Przedstawiciele Plastics Recyclers Europe, twierdzą iż celem raportu jest przedstawienie sensownego scenariusz, który zapewni poprawę w systemie gospodarowania odpadami poprzez recykling. Organizacja jednocześnie informuje, iż zwiększenie poziomu recyklingu, pozwoli na oszczędniejsze zarządzanie topniejącymi zasobami naturalnymi a także wpłynie na poprawę sytuacji na rynku pracy. Wszystkie te kwestie mają ograniczyć negatywny wpływ zanieczyszczeń na środowisko.
Analitycy twierdzą, iż wprowadzenie zmian zawartych w opracowaniu pozwoliłoby na przykład na lepsze wykorzystanie odpadów z tworzyw, poprzez wprowadzenie na rynek 11 milionów ton recyklatów. W raporcie można też przeczytać, że z wysypisk UE zniknęłyby 24 miliony odpadów a 7,5 mln ton tzw. odpadów resztkowych, można by było wykorzystać do odzysku energii. Twórcy analizy przewidują również, że wdrożenie ich rad mogłoby przynieść 360 tysięcy nowych miejsc pracy, z czego 120 tys. byłoby zatrudnionych bezpośrednio przez recyklerów a emisja CO2 zmniejszyłaby się o 26 milionów ton.
Europejska organizacja alarmuje także aby dokonać znaczących zmian w regulacjach prawnych i podnieść poziom recyklingu. Studium zawiera również konkretne wskazania, które należy wdrożyć aby osiągnąć dane cele. Większość wymienionych aspektów i propozycji zmian, budzi spore wątpliwości rodzimych ekspertów z Polskiej Grupy Recyklingu PROEKO.

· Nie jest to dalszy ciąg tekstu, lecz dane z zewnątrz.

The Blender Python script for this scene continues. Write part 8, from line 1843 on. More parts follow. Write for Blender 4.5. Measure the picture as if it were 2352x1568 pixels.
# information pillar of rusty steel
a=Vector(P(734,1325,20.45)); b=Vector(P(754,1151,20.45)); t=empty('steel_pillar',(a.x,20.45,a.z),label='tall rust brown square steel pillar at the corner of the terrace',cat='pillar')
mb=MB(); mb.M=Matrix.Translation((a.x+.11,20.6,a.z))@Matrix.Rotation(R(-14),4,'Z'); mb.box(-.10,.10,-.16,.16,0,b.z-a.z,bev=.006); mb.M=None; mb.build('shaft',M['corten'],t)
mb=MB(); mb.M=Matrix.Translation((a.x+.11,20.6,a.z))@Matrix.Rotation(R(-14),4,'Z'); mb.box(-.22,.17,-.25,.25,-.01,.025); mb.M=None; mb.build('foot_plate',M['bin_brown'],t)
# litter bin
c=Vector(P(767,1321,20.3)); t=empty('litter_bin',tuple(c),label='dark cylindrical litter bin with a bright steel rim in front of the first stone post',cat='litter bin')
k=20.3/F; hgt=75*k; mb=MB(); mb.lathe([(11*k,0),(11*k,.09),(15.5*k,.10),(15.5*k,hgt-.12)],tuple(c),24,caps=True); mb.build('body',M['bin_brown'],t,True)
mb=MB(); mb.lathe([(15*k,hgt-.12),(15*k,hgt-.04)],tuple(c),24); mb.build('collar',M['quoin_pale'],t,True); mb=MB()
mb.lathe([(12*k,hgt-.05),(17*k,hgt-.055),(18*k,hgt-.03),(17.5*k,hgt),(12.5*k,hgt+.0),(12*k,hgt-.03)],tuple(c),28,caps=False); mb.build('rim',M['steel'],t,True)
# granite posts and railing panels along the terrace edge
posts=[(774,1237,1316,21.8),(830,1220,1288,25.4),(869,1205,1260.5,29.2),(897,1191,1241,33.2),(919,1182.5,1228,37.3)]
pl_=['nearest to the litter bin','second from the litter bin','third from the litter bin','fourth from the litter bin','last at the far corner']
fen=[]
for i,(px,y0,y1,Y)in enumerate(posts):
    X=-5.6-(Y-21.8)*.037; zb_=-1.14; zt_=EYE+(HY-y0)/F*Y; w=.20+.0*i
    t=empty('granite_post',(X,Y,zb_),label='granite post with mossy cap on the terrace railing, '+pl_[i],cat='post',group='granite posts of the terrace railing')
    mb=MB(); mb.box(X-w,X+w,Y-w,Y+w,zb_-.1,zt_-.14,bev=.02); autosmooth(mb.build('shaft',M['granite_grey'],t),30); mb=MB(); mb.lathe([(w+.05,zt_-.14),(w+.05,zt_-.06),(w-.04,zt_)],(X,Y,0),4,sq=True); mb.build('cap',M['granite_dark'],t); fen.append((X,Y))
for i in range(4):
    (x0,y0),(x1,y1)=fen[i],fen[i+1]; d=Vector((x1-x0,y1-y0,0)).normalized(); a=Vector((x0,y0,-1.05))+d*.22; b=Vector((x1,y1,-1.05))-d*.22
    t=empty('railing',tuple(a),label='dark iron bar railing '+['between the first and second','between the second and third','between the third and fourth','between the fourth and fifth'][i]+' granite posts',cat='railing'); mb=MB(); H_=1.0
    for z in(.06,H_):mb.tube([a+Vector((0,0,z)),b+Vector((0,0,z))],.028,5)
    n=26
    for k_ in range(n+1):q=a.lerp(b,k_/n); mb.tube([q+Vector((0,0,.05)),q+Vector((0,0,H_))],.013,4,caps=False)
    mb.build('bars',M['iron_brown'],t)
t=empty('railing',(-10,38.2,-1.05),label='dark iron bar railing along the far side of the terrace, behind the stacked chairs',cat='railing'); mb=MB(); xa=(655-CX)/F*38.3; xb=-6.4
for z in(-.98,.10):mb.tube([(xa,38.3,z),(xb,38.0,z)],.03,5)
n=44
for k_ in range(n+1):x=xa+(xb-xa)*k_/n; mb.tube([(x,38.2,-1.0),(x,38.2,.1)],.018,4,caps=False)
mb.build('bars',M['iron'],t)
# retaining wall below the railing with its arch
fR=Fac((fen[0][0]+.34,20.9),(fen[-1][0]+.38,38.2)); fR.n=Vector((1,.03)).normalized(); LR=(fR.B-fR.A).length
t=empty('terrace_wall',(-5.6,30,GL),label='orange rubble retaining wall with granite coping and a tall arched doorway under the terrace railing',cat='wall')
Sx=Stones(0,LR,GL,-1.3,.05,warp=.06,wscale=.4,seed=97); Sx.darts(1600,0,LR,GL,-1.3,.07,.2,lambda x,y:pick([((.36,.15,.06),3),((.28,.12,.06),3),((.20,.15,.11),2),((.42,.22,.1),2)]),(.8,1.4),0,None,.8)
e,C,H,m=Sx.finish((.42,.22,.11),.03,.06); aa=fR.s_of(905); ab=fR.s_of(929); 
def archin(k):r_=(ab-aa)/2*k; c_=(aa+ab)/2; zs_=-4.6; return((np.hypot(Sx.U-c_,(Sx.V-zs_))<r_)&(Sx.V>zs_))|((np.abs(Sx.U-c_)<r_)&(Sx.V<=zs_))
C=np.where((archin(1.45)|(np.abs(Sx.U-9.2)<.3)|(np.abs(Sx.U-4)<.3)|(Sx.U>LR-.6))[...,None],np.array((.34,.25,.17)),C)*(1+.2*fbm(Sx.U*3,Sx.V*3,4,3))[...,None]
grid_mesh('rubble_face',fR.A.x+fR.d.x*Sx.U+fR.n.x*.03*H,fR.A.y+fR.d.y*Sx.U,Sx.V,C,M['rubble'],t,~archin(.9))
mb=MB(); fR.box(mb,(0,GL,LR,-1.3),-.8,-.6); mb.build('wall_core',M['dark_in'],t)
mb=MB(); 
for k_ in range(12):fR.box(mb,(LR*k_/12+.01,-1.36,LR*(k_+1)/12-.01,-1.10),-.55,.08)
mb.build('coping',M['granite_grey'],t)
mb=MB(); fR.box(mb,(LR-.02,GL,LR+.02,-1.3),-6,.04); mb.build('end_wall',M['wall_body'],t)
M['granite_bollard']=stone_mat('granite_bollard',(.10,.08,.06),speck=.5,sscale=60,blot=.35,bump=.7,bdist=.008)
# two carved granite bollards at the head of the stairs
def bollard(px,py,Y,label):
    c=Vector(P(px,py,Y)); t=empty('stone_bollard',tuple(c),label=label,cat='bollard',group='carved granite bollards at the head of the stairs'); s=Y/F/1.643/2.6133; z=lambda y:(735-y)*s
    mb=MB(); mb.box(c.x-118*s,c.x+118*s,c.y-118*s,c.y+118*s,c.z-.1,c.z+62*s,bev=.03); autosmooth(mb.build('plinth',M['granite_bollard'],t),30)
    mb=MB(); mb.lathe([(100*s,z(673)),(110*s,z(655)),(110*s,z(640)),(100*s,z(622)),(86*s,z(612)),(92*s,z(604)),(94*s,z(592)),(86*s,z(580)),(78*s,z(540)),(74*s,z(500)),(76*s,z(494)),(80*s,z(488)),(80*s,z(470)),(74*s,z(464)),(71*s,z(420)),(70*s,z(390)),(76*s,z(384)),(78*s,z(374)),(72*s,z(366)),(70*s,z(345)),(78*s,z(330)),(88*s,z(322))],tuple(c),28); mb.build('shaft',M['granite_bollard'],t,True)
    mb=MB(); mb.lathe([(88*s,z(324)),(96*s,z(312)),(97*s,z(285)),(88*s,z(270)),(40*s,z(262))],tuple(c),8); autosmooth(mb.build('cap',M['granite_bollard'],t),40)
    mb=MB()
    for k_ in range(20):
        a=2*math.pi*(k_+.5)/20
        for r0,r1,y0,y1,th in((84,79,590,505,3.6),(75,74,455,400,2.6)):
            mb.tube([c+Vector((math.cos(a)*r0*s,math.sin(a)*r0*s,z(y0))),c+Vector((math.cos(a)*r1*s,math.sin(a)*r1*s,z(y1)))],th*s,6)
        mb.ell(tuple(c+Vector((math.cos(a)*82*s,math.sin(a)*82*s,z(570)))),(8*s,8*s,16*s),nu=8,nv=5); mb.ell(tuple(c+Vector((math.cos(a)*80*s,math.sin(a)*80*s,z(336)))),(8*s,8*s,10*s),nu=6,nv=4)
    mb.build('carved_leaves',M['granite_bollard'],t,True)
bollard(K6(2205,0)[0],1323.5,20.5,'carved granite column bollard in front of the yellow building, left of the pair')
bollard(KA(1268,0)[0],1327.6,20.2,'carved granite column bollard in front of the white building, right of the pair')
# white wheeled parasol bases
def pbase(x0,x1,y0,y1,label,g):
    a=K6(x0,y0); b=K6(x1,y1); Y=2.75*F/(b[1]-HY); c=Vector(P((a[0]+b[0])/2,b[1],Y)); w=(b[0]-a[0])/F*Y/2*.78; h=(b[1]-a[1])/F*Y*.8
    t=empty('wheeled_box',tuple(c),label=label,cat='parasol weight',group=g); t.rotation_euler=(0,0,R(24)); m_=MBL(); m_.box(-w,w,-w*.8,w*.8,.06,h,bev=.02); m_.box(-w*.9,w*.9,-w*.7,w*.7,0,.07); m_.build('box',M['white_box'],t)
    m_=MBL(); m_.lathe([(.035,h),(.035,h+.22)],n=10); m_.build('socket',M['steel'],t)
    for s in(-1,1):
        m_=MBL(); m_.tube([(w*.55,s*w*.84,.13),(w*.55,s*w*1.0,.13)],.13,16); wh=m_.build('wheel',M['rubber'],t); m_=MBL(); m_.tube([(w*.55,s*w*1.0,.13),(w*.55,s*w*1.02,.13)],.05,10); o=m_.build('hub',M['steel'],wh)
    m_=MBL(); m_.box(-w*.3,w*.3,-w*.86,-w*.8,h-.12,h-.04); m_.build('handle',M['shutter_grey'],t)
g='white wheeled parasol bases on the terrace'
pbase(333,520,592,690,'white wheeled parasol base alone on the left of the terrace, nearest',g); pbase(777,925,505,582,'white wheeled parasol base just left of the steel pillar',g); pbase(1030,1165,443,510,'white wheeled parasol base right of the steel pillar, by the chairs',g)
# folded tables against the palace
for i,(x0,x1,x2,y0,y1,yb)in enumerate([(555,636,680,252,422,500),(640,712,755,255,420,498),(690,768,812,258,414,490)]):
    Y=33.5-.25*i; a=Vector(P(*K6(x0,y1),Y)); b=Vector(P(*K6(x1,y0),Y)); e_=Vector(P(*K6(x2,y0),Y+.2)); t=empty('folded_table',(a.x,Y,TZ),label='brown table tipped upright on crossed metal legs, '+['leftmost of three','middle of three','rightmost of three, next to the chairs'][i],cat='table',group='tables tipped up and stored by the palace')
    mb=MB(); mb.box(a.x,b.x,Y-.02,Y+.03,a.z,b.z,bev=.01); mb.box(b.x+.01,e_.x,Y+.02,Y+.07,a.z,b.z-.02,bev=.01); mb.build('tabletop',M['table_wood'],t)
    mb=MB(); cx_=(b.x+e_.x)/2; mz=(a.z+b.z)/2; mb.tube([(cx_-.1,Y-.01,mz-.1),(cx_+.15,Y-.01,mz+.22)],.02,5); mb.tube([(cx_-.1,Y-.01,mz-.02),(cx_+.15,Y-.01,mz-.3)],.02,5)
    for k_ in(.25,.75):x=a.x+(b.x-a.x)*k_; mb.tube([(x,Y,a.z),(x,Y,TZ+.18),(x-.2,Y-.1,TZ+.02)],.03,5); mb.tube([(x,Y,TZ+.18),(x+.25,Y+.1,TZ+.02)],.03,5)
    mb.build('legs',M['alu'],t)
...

- Nie jestem przekonany czy główną intencją raportu, jest szczytny cel w postaci ochrony środowiska, redukcji odpadów czy też stworzenia nowych miejsc pracy. Mam przeczucie, że gra idzie o inną stawkę a mianowicie o nałożenie kagańca na branżę w postaci pewnych limitów i obciążanie krajów członkowskich wysokimi opłatami karnymi. Mamy podobne tego typu przykłady już dzisiaj. Odbieram tę analizę jak wróżenie z fusów. Owszem, cyfry są bardzo imponujące ale mam wątpliwości co do sposobu ich wyliczania. To jak prognoza kursu akcji spółki na 2020 rok… - mówi Marek Osik, wiceprezes zarządu PGR PROEKO.